Task to complete: Where a line contains the word "scene", copy that line.

#### Dataset content

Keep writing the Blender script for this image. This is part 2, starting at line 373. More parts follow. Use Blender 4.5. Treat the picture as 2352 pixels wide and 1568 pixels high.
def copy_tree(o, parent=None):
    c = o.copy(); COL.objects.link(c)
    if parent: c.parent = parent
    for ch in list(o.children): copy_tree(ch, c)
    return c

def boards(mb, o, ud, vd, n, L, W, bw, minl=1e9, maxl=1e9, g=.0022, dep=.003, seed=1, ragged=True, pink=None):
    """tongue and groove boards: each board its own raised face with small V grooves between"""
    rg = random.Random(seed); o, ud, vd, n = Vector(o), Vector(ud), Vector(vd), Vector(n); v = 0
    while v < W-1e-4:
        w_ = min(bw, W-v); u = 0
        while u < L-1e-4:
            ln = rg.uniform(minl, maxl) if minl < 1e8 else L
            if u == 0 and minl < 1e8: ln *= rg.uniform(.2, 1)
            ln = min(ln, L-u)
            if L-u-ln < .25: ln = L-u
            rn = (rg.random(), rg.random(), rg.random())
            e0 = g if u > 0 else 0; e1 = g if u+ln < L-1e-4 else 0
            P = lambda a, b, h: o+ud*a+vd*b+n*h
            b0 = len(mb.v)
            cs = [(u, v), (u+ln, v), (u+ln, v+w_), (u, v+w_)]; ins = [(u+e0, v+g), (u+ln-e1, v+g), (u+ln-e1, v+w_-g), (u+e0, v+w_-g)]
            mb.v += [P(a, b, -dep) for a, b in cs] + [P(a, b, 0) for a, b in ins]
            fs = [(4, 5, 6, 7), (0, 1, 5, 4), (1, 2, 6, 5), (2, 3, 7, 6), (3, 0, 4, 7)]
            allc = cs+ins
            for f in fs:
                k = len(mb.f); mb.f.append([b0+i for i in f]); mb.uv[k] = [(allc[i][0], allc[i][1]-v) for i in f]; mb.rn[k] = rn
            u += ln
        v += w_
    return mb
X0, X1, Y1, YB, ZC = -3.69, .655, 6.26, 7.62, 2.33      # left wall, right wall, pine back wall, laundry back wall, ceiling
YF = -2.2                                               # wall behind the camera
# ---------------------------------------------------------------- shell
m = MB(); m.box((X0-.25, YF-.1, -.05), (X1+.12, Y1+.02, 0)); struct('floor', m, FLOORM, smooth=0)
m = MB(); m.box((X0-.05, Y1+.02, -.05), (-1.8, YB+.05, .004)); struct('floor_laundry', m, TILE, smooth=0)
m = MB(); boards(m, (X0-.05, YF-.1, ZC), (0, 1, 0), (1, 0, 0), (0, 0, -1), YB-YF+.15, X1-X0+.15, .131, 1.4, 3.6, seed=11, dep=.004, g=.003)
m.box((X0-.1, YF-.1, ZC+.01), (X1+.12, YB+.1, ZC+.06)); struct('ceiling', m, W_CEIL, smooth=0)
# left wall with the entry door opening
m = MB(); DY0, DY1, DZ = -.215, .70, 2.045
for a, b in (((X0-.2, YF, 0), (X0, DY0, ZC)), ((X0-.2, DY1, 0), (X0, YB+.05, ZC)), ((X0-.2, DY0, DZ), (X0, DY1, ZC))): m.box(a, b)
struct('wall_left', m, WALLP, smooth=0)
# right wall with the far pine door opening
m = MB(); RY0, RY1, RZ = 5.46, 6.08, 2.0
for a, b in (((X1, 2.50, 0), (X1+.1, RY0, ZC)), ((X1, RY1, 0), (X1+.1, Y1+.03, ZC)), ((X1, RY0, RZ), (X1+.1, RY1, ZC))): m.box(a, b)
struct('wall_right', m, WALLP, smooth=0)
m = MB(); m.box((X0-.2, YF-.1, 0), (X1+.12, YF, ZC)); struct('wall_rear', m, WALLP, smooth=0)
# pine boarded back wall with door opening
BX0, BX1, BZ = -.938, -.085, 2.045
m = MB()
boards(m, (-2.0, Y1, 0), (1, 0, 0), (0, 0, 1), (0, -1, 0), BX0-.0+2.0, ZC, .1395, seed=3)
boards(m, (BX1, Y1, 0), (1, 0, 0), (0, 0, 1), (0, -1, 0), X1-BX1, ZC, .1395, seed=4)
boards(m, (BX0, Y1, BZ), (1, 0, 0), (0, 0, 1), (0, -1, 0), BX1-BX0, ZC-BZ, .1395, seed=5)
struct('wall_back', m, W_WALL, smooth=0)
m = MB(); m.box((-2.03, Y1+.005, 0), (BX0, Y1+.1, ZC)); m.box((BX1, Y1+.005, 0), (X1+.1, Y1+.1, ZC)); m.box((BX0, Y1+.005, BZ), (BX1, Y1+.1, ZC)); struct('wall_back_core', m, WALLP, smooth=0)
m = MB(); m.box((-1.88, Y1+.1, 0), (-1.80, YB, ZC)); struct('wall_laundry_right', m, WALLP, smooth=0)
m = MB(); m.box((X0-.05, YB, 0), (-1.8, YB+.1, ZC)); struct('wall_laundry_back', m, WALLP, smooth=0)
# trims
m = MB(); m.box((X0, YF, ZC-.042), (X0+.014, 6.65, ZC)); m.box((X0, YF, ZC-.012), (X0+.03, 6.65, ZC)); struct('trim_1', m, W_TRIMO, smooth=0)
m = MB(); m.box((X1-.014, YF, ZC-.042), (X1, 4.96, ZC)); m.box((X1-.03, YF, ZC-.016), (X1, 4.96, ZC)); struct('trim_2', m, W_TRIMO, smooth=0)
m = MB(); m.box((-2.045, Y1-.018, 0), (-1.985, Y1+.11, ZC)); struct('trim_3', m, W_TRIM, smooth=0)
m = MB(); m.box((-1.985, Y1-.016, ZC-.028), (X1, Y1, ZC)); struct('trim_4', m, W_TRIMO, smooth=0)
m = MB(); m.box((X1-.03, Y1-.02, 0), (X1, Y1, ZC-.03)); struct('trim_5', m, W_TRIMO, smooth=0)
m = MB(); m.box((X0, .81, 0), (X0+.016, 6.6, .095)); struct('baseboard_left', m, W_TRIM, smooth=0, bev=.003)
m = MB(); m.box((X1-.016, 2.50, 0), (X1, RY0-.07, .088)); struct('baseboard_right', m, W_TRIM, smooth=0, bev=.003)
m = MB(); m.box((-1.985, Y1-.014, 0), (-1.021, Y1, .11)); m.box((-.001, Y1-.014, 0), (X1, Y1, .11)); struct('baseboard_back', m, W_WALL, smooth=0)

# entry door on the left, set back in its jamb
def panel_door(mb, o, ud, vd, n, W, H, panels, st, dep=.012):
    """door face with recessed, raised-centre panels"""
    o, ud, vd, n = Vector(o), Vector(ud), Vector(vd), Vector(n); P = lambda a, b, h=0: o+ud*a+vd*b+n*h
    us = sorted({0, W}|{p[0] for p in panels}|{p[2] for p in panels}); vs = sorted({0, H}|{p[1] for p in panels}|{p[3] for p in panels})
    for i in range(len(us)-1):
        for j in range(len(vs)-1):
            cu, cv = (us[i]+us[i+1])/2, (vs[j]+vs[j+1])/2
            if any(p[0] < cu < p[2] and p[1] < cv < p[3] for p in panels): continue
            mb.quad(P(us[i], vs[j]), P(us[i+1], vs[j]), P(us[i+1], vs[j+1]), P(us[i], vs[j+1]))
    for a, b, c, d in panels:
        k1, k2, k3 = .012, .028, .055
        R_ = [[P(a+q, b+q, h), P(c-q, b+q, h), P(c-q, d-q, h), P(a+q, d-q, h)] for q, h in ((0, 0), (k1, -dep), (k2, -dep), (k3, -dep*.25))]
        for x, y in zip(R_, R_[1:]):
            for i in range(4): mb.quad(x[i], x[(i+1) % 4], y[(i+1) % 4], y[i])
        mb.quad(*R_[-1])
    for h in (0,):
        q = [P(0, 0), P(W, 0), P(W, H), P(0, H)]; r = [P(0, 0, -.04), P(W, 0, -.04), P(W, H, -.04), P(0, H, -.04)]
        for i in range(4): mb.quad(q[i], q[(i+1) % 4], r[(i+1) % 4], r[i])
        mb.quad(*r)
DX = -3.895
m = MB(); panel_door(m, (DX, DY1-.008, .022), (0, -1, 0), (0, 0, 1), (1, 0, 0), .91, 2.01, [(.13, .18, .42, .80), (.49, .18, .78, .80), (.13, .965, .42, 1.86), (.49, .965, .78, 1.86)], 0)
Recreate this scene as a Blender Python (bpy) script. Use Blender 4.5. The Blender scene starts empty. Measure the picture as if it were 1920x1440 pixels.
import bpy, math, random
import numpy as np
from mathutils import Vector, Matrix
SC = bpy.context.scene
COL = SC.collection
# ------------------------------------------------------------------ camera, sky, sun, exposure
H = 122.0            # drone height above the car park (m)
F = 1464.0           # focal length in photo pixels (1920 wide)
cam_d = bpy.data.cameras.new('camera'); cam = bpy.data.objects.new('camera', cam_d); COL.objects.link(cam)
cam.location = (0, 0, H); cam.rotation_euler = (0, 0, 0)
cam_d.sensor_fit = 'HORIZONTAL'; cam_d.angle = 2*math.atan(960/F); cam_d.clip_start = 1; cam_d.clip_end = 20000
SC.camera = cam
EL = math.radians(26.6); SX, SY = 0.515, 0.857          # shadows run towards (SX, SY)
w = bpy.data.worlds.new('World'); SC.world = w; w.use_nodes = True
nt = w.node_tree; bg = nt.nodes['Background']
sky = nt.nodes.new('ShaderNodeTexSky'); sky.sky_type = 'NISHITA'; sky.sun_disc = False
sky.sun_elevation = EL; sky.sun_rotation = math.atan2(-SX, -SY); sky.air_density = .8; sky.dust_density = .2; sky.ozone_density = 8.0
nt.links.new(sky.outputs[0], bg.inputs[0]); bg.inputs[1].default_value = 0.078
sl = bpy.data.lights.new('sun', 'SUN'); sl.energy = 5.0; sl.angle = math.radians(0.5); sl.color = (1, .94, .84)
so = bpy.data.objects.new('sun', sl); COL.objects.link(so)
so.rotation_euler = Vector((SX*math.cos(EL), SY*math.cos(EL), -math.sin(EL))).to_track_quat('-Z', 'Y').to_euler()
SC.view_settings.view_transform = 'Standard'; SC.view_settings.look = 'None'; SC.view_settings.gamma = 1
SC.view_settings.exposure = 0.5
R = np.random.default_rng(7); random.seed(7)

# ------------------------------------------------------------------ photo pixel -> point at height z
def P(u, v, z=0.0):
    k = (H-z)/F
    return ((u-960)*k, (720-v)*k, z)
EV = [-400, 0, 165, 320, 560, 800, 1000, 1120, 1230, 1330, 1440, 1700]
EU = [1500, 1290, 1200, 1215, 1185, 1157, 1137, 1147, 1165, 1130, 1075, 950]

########

Correct response:
Recreate this scene as a Blender Python (bpy) script. Use Blender 4.5. The Blender scene starts empty. Measure the picture as if it were 1920x1440 pixels.
SC = bpy.context.scene